**Problem requirements:** Collect from the data below each line with "This".

━━ Entries ━━

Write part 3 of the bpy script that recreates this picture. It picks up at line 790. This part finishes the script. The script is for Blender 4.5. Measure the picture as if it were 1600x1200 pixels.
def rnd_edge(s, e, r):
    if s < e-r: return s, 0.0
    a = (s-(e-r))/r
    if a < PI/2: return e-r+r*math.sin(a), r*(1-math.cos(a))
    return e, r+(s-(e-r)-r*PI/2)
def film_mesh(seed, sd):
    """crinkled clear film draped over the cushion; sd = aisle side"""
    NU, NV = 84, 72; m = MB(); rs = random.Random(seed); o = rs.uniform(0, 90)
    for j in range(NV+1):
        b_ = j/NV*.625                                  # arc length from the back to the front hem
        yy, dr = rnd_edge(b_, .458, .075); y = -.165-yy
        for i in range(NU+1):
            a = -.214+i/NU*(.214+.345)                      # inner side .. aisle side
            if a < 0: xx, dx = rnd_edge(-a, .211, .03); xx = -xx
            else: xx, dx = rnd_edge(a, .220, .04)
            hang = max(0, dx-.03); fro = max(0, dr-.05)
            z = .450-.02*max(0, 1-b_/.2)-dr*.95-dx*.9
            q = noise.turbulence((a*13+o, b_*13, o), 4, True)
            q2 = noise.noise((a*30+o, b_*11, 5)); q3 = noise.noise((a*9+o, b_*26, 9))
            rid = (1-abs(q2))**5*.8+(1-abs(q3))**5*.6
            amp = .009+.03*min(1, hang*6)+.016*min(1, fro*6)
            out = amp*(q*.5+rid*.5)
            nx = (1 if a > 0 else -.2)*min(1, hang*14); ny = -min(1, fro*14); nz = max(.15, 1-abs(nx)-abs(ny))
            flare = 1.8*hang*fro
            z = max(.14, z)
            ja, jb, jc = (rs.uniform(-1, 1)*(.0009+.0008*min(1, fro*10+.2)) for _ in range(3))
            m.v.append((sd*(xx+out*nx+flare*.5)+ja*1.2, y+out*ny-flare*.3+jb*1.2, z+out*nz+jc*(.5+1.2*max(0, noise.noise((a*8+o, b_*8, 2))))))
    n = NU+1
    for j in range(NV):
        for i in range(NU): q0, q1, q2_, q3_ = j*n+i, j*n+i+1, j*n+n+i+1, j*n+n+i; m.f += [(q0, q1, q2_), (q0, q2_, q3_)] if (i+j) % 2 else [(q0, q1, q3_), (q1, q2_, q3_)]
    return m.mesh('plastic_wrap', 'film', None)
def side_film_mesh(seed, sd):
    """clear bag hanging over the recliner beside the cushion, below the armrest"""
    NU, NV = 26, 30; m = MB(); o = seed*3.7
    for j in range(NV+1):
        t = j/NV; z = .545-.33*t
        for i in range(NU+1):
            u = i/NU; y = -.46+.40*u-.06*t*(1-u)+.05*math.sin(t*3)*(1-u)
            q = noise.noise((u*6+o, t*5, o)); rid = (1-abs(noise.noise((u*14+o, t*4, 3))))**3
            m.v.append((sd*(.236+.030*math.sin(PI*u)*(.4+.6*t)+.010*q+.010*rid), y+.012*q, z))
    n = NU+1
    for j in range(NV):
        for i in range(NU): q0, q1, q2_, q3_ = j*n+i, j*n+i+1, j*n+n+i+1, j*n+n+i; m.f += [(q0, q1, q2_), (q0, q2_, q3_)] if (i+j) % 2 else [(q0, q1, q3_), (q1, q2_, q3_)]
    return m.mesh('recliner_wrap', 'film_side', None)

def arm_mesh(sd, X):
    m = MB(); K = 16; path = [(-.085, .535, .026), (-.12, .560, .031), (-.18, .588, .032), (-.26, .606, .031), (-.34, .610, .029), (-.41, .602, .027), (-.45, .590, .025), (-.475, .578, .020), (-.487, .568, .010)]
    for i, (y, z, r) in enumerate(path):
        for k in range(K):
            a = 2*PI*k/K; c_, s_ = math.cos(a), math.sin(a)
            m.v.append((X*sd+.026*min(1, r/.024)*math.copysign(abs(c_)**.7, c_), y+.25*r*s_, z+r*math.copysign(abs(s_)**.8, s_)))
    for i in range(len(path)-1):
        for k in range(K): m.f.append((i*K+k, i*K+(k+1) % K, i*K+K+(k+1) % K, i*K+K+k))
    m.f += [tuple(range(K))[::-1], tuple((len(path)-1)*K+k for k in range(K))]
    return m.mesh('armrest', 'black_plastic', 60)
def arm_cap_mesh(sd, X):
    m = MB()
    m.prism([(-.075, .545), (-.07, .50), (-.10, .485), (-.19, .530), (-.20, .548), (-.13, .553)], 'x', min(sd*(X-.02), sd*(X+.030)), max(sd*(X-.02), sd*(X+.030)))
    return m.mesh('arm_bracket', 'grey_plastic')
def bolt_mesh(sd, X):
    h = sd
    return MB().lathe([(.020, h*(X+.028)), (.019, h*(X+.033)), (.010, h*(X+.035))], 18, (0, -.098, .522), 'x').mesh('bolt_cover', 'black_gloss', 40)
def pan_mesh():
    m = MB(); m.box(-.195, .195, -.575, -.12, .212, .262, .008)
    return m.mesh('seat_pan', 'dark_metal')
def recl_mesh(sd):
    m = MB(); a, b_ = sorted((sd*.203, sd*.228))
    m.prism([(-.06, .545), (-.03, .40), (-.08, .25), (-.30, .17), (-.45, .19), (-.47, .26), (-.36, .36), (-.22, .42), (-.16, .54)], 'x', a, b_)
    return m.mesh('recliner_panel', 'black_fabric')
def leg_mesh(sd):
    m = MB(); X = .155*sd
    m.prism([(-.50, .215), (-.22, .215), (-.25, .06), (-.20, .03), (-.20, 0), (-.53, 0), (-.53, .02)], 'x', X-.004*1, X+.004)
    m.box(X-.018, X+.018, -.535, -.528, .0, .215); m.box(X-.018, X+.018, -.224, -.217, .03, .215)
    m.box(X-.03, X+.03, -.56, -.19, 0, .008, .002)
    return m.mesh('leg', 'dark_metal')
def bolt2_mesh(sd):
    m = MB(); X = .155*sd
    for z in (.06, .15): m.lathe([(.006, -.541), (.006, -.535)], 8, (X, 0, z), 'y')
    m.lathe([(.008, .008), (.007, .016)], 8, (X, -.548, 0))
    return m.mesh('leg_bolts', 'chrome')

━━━
━━ Entries ━━

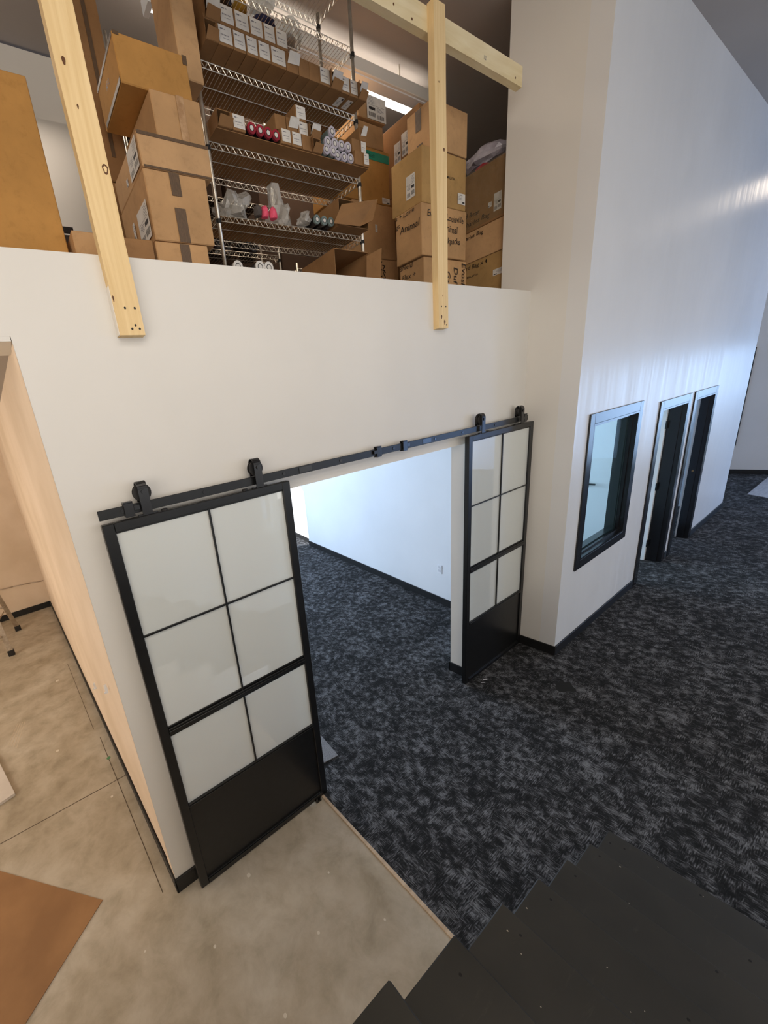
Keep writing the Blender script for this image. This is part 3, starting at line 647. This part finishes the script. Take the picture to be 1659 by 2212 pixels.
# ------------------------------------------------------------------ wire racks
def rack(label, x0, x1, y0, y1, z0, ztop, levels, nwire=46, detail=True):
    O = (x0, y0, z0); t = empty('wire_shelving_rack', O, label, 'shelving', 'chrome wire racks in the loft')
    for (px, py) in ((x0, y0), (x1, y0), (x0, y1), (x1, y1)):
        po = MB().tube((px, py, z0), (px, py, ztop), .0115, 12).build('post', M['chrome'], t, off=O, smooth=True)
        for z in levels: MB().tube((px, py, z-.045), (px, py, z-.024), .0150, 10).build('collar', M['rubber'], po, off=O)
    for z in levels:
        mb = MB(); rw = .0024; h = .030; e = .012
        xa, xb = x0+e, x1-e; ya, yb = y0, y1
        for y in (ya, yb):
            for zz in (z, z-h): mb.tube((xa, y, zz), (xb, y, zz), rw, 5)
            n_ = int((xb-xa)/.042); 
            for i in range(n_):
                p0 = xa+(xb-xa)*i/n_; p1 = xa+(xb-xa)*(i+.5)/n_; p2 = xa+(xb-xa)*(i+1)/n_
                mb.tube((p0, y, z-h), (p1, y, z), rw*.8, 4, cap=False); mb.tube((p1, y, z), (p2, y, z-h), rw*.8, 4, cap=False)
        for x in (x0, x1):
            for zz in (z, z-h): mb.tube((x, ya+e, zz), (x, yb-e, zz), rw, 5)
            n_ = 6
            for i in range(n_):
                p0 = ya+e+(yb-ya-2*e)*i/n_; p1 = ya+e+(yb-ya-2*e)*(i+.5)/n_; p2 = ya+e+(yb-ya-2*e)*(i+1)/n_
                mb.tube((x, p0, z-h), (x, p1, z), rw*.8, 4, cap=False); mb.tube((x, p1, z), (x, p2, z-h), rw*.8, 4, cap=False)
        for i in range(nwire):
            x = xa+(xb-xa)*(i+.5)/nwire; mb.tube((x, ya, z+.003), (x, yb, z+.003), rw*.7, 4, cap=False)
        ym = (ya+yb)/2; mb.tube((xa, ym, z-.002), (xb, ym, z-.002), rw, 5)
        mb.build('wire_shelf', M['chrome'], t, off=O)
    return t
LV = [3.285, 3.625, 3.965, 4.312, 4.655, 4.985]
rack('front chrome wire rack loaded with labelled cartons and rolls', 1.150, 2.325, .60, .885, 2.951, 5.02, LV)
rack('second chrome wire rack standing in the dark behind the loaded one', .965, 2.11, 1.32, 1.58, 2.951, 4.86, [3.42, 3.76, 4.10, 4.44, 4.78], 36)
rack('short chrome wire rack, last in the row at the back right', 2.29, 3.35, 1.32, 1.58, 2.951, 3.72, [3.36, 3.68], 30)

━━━

**Answer below:**
Write part 3 of the bpy script that recreates this picture. It picks up at line 790. This part finishes the script. The script is for Blender 4.5. Measure the picture as if it were 1600x1200 pixels.
Keep writing the Blender script for this image. This is part 3, starting at line 647. This part finishes the script. Take the picture to be 1659 by 2212 pixels.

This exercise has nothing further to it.